>> Start

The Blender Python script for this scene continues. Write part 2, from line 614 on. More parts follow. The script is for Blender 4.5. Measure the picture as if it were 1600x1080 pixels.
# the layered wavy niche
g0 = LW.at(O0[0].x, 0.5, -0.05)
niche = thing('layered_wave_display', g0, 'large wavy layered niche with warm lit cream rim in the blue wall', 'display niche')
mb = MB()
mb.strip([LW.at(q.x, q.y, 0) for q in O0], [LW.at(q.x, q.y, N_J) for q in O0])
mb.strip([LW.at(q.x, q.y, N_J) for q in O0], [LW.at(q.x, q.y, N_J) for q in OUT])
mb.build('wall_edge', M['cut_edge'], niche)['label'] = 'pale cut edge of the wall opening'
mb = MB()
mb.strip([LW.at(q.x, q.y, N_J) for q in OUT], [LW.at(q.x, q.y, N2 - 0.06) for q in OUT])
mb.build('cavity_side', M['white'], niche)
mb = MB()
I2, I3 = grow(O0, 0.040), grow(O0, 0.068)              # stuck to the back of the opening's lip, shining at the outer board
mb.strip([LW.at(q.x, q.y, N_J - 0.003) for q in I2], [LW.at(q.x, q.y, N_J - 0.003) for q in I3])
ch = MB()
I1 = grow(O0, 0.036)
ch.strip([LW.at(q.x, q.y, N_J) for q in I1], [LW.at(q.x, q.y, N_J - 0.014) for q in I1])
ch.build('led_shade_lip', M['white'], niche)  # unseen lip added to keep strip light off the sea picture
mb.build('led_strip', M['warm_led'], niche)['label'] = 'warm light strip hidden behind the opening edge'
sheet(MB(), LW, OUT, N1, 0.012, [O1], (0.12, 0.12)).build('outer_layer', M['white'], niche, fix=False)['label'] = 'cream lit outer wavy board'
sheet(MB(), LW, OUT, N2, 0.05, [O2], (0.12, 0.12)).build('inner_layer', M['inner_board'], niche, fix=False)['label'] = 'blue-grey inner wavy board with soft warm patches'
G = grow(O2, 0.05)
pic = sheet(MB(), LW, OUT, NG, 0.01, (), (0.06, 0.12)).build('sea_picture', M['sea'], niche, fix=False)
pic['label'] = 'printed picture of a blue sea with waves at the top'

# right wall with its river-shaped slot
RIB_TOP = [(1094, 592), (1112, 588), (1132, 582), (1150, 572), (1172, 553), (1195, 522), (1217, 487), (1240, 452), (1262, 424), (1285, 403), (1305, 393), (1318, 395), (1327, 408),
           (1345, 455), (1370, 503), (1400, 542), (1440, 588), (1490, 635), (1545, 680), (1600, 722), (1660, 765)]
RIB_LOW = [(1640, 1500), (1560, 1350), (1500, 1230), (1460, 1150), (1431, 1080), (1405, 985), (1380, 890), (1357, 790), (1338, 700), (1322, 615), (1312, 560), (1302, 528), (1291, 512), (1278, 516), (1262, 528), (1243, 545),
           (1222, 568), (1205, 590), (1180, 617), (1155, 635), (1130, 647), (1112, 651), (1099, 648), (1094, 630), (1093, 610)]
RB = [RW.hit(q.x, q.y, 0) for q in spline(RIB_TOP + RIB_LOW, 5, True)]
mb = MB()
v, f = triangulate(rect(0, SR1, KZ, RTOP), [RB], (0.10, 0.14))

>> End

- _PROBLEM TO SOLVE_
Copy, please, exactly the lines that start at the first line of the data and end at the line containing "pic['label'] = 'printed", both kept and no others.

- _TASK RESULT_
The Blender Python script for this scene continues. Write part 2, from line 614 on. More parts follow. The script is for Blender 4.5. Measure the picture as if it were 1600x1080 pixels.
# the layered wavy niche
g0 = LW.at(O0[0].x, 0.5, -0.05)
niche = thing('layered_wave_display', g0, 'large wavy layered niche with warm lit cream rim in the blue wall', 'display niche')
mb = MB()
mb.strip([LW.at(q.x, q.y, 0) for q in O0], [LW.at(q.x, q.y, N_J) for q in O0])
mb.strip([LW.at(q.x, q.y, N_J) for q in O0], [LW.at(q.x, q.y, N_J) for q in OUT])
mb.build('wall_edge', M['cut_edge'], niche)['label'] = 'pale cut edge of the wall opening'
mb = MB()
mb.strip([LW.at(q.x, q.y, N_J) for q in OUT], [LW.at(q.x, q.y, N2 - 0.06) for q in OUT])
mb.build('cavity_side', M['white'], niche)
mb = MB()
I2, I3 = grow(O0, 0.040), grow(O0, 0.068)              # stuck to the back of the opening's lip, shining at the outer board
mb.strip([LW.at(q.x, q.y, N_J - 0.003) for q in I2], [LW.at(q.x, q.y, N_J - 0.003) for q in I3])
ch = MB()
I1 = grow(O0, 0.036)
ch.strip([LW.at(q.x, q.y, N_J) for q in I1], [LW.at(q.x, q.y, N_J - 0.014) for q in I1])
ch.build('led_shade_lip', M['white'], niche)  # unseen lip added to keep strip light off the sea picture
mb.build('led_strip', M['warm_led'], niche)['label'] = 'warm light strip hidden behind the opening edge'
sheet(MB(), LW, OUT, N1, 0.012, [O1], (0.12, 0.12)).build('outer_layer', M['white'], niche, fix=False)['label'] = 'cream lit outer wavy board'
sheet(MB(), LW, OUT, N2, 0.05, [O2], (0.12, 0.12)).build('inner_layer', M['inner_board'], niche, fix=False)['label'] = 'blue-grey inner wavy board with soft warm patches'
G = grow(O2, 0.05)
pic = sheet(MB(), LW, OUT, NG, 0.01, (), (0.06, 0.12)).build('sea_picture', M['sea'], niche, fix=False)
pic['label'] = 'printed picture of a blue sea with waves at the top'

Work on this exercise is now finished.